Would this even exist if the wealth hadn’t been stolen through imperial means; if that didn’t happen would we even have the resources to be able to build large scale orchestras, large scale  operas/ballets? How would those things have evolved absent all those resources? These are the questions that are now constantly in the back of my mind especially after reading and learning more about slave orchestras and colonization and all how all that ties into Western culture and the enrichment of Western culture

I don’t know if that’s the answer for everyone else. Obviously we’re going to have to approach it on our own terms and decide how much we want to invest in changing what we’re doing: our activities, our musicking activities, our teaching of music activities, and things like that but for me I’ve also spent a lot of the past 15 to 20 years performing a lot of music from outside of the West anyway so it’s not that big of a stretch for me. 

WW: This is as I said at the beginning it’s both fascinating and horrendous but mainly it’s totally under known and under reported and so I really do want to thank you for bringing this to light, for coming on the program today and for making our listeners aware of this history. Before we let you go would you be willing to stick around and recommend something for our classical mixtape segment.

JS: Oh yes. Definitely. First I want to thank all three of you for having me and giving me this opportunity to, I guess, talk-vent about the classical music world and how much we don’t know about it.

TY: That’s all we do on this podcast anyway.

JS: Okay, well I fit in just fine!

-END INTERVIEW-


– CLASSICAL MIXTAPE SEGMENT –

KW: In our classical mixtape segment we each recommend some music that’s caught our ear this week to share with our listeners.
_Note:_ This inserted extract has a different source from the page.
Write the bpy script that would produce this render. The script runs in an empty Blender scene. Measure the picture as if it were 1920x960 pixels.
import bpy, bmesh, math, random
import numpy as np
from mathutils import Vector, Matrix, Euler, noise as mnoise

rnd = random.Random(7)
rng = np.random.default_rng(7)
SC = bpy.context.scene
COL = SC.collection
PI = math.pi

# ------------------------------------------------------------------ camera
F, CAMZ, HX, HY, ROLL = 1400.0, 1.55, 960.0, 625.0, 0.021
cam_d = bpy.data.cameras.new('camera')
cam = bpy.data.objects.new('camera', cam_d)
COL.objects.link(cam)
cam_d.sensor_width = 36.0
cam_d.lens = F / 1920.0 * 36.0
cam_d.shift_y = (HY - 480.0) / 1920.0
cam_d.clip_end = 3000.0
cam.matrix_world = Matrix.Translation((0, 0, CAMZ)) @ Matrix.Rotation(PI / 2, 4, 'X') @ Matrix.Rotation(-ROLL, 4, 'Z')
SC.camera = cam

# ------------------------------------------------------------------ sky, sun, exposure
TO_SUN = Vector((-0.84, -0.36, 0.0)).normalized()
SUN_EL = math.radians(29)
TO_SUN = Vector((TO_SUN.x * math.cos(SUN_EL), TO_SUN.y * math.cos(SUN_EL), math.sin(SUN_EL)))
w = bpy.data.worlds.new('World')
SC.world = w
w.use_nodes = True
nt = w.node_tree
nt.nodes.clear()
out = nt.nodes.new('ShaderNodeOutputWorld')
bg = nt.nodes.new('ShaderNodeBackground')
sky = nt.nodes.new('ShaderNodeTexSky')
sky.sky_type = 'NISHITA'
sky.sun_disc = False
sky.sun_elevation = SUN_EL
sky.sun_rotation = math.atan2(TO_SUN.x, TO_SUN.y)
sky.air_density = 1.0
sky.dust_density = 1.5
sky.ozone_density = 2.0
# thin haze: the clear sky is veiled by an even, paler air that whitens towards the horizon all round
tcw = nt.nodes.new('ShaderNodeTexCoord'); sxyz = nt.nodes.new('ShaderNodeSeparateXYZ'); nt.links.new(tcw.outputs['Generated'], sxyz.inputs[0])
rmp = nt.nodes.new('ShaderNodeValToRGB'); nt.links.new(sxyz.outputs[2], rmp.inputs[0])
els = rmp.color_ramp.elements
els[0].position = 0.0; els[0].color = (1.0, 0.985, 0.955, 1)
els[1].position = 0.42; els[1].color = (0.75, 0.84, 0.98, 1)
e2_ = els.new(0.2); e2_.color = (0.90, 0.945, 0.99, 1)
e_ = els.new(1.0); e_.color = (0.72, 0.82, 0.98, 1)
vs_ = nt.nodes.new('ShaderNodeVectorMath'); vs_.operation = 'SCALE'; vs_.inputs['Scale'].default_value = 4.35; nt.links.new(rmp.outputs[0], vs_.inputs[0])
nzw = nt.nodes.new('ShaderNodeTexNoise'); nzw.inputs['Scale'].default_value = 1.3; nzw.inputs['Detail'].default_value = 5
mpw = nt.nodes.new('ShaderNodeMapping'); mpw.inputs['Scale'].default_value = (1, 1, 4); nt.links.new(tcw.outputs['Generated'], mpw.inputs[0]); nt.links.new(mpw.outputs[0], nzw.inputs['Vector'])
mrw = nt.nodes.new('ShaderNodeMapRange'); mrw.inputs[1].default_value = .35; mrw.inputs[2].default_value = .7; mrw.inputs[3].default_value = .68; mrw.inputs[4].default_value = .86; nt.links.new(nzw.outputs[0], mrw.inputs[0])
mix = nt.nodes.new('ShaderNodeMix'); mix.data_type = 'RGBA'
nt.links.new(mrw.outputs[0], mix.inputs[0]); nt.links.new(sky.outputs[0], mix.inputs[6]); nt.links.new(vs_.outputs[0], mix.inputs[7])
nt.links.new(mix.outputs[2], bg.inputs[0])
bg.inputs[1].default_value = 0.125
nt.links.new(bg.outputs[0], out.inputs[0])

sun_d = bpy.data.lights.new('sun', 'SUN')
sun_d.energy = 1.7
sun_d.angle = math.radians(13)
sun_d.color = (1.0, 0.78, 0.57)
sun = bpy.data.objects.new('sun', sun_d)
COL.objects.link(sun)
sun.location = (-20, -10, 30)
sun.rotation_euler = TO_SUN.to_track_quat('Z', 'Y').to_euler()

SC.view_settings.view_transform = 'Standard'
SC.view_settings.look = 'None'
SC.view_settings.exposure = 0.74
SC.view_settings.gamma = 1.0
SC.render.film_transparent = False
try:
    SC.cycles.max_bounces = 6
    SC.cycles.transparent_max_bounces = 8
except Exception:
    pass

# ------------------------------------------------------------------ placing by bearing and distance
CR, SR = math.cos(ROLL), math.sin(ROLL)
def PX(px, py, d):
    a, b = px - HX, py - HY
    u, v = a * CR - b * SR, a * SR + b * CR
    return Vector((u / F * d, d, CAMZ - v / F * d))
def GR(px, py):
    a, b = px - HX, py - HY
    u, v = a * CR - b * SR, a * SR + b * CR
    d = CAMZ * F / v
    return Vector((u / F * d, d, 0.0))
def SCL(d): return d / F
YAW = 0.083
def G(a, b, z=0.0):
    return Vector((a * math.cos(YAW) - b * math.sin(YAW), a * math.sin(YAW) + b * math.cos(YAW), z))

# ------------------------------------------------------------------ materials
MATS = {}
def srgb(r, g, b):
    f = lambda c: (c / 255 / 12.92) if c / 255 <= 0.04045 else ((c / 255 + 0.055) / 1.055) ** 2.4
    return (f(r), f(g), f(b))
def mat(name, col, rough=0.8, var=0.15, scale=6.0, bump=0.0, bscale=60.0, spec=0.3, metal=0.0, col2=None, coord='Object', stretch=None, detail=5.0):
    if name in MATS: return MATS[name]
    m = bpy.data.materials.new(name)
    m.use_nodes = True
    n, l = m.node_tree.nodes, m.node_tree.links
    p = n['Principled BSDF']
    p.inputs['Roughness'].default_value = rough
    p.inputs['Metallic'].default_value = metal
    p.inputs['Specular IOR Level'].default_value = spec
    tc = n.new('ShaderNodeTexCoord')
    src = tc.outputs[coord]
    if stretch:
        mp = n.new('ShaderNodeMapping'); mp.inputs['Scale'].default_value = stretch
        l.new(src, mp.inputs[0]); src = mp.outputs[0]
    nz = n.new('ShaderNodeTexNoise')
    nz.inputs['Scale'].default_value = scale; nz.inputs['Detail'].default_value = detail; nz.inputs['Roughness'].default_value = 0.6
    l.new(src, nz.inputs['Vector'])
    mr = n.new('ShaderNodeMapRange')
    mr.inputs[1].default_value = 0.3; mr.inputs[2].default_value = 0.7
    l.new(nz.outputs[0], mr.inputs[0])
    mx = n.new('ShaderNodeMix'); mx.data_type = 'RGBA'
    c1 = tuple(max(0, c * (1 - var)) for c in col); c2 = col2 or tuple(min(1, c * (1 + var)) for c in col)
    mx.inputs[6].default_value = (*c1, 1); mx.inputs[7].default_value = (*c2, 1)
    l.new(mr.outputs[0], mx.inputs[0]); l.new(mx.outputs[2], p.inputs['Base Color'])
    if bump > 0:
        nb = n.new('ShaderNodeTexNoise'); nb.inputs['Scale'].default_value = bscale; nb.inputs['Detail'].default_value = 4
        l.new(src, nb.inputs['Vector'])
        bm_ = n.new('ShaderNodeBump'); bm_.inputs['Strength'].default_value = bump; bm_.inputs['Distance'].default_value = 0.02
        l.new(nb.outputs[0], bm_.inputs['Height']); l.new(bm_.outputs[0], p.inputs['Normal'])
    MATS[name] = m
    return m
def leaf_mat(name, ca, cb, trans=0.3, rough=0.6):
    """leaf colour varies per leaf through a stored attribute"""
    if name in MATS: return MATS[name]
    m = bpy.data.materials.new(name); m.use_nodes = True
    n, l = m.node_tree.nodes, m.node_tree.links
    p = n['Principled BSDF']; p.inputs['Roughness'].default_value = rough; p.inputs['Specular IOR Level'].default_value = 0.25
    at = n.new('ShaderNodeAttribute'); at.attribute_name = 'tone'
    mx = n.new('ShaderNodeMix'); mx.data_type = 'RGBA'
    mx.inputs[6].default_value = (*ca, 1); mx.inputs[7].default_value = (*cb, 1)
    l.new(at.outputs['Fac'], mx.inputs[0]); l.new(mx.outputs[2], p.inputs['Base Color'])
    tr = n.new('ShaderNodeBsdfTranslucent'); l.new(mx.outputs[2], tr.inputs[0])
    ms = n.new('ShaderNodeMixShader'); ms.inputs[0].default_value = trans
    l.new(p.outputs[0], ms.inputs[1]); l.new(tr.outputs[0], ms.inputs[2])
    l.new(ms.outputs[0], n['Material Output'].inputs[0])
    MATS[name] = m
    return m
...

So Jon, what do you have for us this week?

JS: I mentioned Frankie Raden, who was the  ethnomusicologist who described the Indonesian slave orchestras but he’s also a composer and also formed the National Indonesian Orchestra which is basically an orchestra formed of native Indonesian instruments. He composed this piece called the “Concerto for Indonesian National Orchestra and that’s what I would like to recommend.
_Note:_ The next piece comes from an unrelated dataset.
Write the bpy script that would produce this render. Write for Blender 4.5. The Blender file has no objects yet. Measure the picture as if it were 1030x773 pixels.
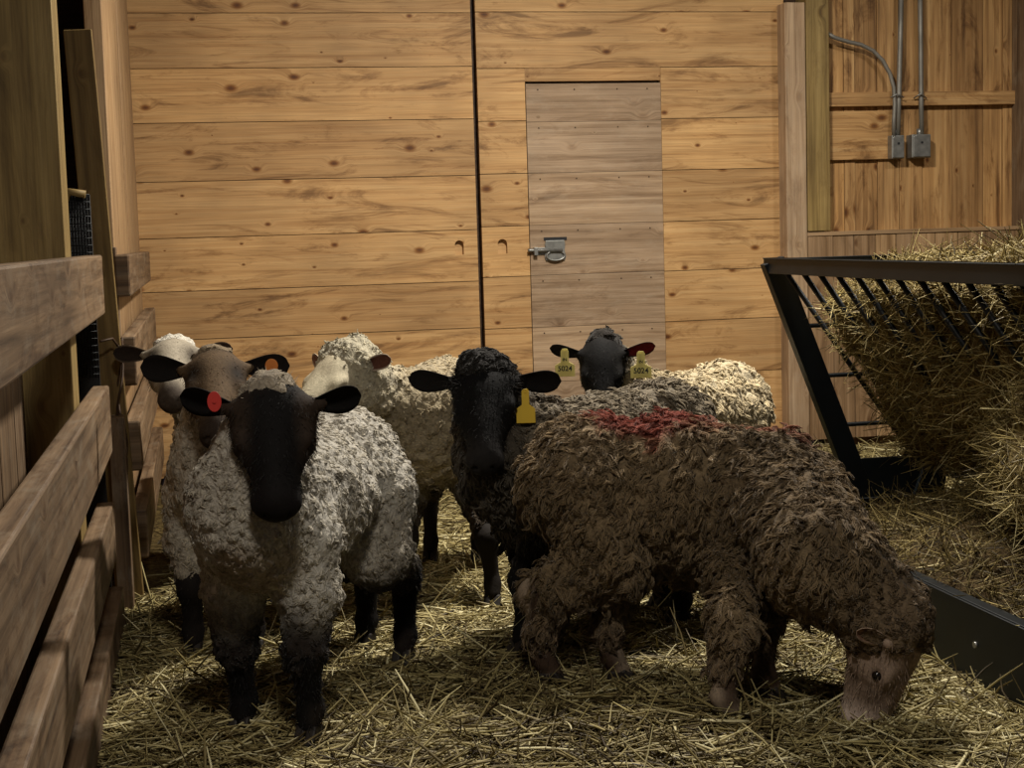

Premiere performance of ‘Concerto for Indonesian National Orchestra’ by Franki Raden. Performance by INO at Balairung Sapta Pesona, Jakarta.

WW: Like Tiffany was commenting, when that section starts you’ve got those little cymbals and she was like “you know, this sounds like Peking Opera!” It seems to have this very international blend to it.
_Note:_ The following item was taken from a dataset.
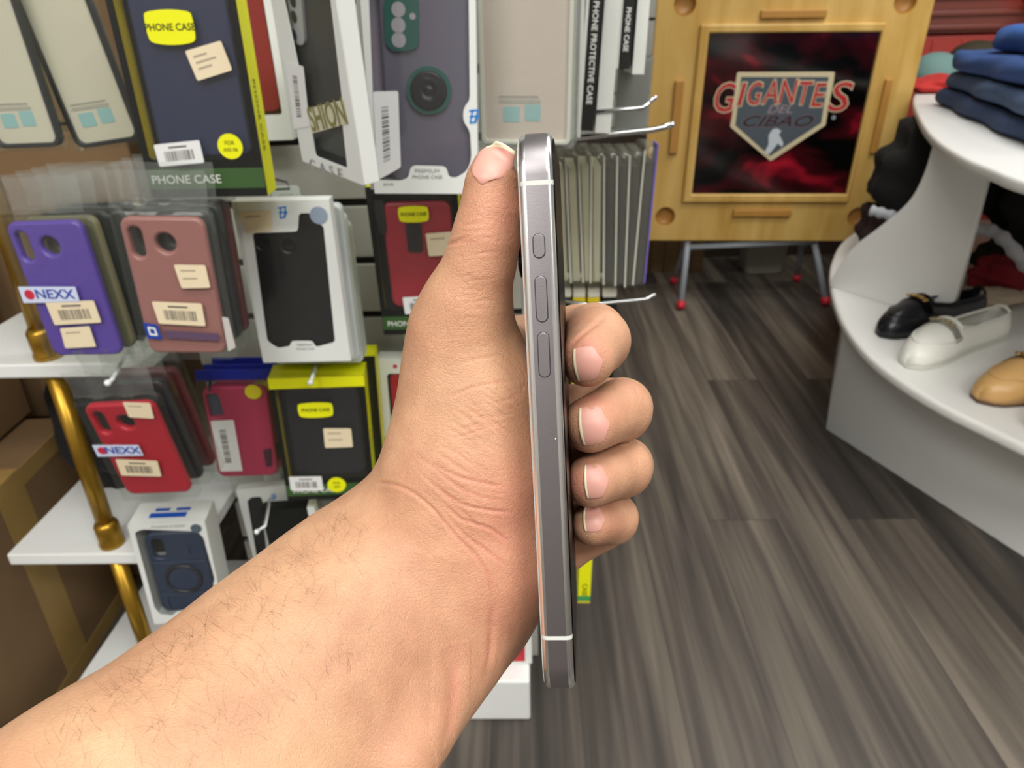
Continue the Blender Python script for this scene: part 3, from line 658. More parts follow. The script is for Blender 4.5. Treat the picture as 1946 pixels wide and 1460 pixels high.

JS: One of the governors of Indonesia actually owned four orchestras: one of which was a Gamelan orchestra; one of which was the Western orchestra; one of which was basically a band, a concert band or marching band; and the last of which was a Chinese traditional orchestra. 

WW: So in this piece he [Frankie Raden] kind of combines a lot of those threads into one thing.

JS: Yeah, so these these [Chinese] musicians have been in Indonesia for a couple centuries or more and they’re ethnically Chinese and play their own music and so he’s incorporated all of these different strands into the Indonesian National Orchestra!

KW: Well, Jon that’s absolutely fascinating. Thank you for sharing that with us.

2 thoughts on “Slave Orchestras: Classical Gabfest Interview Transcript

  1. Hi, Mae, I’ve been reading the transcript because I am looking for iconography of slave orchestras in Haiti (then Saint Domingue) in the 18th century. I write about Cuban music history, and certain aspects of that have their origins in music from Haiti at the time of the Haitian revolution. Anyway, I thought I could shed some light on some areas where you are still searching for answers. French and Spanish patrician colonists both believed that providing entertainment for others was beneath them, so they didn’t. In the early days of slavery in the Caribbean colonies, they taught the African people they had enslaved to play European instruments, read music, etc, so they could force them to entertain them. Going forward, enslaved parents taught their children music (it was less dangerous work than field work, although there’s no evidence that musicians were not forced to work in the field when their musical services were not needed). This is one reason why you’re not finding evidence of schools. This practice of musical families educating generation after generation continues well beyond the end of slavery, well into the 20th century. Iconography of orchestras — especially dance ensembles — in the Spanish and French Caribbean will nearly always depict black performers. You’re finding less evidence of this for the US because racism played out differently here. While there is plenty of iconography showing small ensembles of black performers (mostly fiddle and banjo) performing for white dancers, especially in rustic settings, professional classical musicians were perceived as elite and distinguished, so while young white musicians aspired to enter conservatory and be employed by a symphony orchestra, enslaved and later free African Americans were denied access to instruments, schools, etc, just as they were denied access to other forms of education.

    Also, I know it sounds like a tremendous burden, but it’s very difficult to progress in research if you can’t read the language that most of the evidence is written in. I hate to say it, but I think you should grin and bear it and learn both Indonesian AND Dutch. You don’t have to speak it, just read it. Your work will go more smoothly.

    Your work is very interesting. Keep it up!

    Like

    1. Hi, Jessica!

      Thanks for your comments, and just to clarify, my blog’s name is “Mae Mai” and I’m the author of the posts. I probably should make that more clear in the blog title space.

      But yes–so many of those things I’m coming to realize all the things you say here and getting a sense for different periods of “development” for slave musicians. Obviously there are so many differences between how colonized regions treated their slaves and how that bears out in those local histories. I’ve also long accepted that I’ll have to be able to be at least somewhat competent, if not fluent, in reading in reading many of these colonial regions’ languages.

      Thanks so much for your comments and especially your dissertation about Cuban Charaga and the flute and your discussion about some of the slave history background of that!!